Stephen Kyne naquit dans le diocèse de Tuam (Irlande), le 31 décembre 1872. Il fit ses études à Cork, à Lyon et à Choubrah, en Egypte. Ayant émis le serment en 1892, il est ordonné prêtre en 1896. Il resta en Egypte, où il travailla à Tantah, puis à Zifta. Très doué, il devint vite un arabisant remarquable. Le père Duret le choisit comme conseiller. Dès 1904, on avait songé à lui comme préfet apostolique du Haut Niger (préfecture qui ne fut jamais créée); en 1906, il est nommé préfet apostolique du Liberia, mission parmi les plus difficiles, abandonnée des autres Sociétés missionnaires et que le père Planque venait de demander et d'obtenir.

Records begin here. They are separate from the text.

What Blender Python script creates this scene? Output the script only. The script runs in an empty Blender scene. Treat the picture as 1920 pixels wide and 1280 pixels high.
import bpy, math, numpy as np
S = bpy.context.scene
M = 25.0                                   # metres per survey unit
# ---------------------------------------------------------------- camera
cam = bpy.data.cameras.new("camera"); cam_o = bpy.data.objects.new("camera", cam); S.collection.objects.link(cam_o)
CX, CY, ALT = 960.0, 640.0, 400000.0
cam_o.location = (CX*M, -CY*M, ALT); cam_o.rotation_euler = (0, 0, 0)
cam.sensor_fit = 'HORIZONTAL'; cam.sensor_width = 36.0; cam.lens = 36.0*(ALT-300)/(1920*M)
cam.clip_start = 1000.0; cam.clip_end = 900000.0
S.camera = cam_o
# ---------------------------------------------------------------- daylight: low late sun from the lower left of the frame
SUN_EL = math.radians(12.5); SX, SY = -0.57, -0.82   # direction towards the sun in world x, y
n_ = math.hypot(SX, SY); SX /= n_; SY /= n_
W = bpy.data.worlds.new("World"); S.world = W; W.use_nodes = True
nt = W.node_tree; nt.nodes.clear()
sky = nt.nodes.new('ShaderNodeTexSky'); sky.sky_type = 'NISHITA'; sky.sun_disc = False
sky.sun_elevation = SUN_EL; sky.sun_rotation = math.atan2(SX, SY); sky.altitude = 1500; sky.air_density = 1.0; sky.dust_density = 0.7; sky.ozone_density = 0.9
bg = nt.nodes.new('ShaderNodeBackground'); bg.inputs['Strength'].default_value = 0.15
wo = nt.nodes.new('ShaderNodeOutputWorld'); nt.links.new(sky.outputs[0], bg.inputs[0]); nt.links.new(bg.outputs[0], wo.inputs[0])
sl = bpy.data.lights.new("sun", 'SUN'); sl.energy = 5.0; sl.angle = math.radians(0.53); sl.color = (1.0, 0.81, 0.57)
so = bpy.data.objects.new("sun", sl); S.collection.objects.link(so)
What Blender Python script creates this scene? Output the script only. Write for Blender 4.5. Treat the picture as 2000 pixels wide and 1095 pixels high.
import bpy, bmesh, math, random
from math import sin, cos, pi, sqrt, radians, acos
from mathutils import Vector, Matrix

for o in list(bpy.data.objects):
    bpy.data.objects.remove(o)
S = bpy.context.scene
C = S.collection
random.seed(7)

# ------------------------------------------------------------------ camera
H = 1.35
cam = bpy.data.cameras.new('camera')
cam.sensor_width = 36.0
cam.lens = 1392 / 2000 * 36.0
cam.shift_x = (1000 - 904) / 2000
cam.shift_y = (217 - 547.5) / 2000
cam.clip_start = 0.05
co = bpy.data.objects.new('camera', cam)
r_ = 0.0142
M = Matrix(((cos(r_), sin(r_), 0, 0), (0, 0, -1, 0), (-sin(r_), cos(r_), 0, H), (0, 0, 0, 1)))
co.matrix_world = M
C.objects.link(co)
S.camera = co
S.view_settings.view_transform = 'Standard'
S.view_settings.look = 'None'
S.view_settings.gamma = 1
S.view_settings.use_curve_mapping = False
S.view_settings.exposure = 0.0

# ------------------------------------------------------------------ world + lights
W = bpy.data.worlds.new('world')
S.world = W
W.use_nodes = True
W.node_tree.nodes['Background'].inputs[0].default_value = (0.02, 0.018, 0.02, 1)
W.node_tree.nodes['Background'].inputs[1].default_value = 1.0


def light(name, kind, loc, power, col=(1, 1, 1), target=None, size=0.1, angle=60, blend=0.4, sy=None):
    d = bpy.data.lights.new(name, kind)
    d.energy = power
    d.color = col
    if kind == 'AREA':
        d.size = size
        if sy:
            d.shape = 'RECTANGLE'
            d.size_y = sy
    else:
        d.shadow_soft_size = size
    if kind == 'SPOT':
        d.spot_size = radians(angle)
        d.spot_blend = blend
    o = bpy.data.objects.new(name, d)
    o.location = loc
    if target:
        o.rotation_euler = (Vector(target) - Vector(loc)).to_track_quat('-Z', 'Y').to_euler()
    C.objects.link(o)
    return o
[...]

En 1910, Mgr Kyne est rappelé en Europe pour prendre en charge l'œuvre des Missions Africaines en Irlande. C'était en effet un homme surnaturel, d'une grande prudence et d'une grande modération, en qui les supérieurs de la Société pouvaient avoir toute confiance.
En 1912, Mgr Kyne devenait le premier provincial d'Irlande. Mais le père, en raison de son tempérament, n'était pas fait pour occuper les premières places. Timide, il se défiait trop de lui-même, ce qui l'empêchait de prendre les initiatives pour lancer la nouvelle province. Dès l'année suivante, il laissait sa place au père Slattery et était nommé à l'assemblée générale de 1913 conseiller de Mgr Pellet. Restant désormais à Lyon, il assura, au grand séminaire, les cours de droit canon et d'anglais.
En 1920, il retournait en Irlande où il continuait à servir la Société comme directeur spirituel dans les écoles apostoliques et comme conseiller provincial, de 1931 à 1937. Il eut sur les futurs missionnaires une heureuse et fructueuse influence.
Bishop Stephen KYNE (1872 1947
Stephen Kyne was born on 31 December 1872 at Togher, Hollymount, Co Mayo, in the archdiocese of Tuam. He died at St. Joseph's college, Wilton, Cork, on 30 January 1947.
Stephen studied in the colleges of the Society. He was a student in the apostolic school at Blackrock Road, Cork, between 1887-1890. He studied philosophy and theology at the S.M.A. seminary in Lyon, France, between 1890-1894. He completed his theological formation in the society's seminary at Choubra, near Cairo, Egypt (1894-1896). Stephen was received as a member of the Society in Lyon on 18 June 1892. He was ordained a priest in the seminary chapel at Choubra on 17 May 1896. The ordaining prelate was Guido Corbelli, bishop of Peluse and vicar apostolic of Egypt.
During his student days in Egypt Stephen was on the teaching staff of St. Louis' secondary college, Tantah. After ordination he continued on at Tantah, becoming director of students in the 'Free-school', which was attached to the fee-paying college and which catered for the poor. During this time he learned to speak Arabic. In 1900 he became superior of the mission of Zifta (a station on the Nile, where the O.L.A. sisters had a boarding school and day school, and where S.M.A. priests convalesced), a post which he occupied until 1906 when he was appointed prefect apostolic of Liberia. At that time Liberia was considered perhaps the most difficult of the Church's West African missions. Earlier attempts to establish a mission there by other missionary societies had failed. The mission had now been confided to the S.M.A. and Stephen was nominated to lead the first expedition. Doubtless his appointment was related to his performance as a councillor to the prefect apostolic, Mgr. Duret, during his time in Egypt. Stephen spent four years in Liberia where, in the face of the greatest difficulties, he succeeded in firmly rooting the Church, establishing stations at Kekrou and at Kakata. Confronted with the death of colleagues, the constant companionship of illness, deprivation and isolation, the hostility of Protestant missionaries and the indifference of the population, he was to provide a superb model of missionary evangelisation for his successors.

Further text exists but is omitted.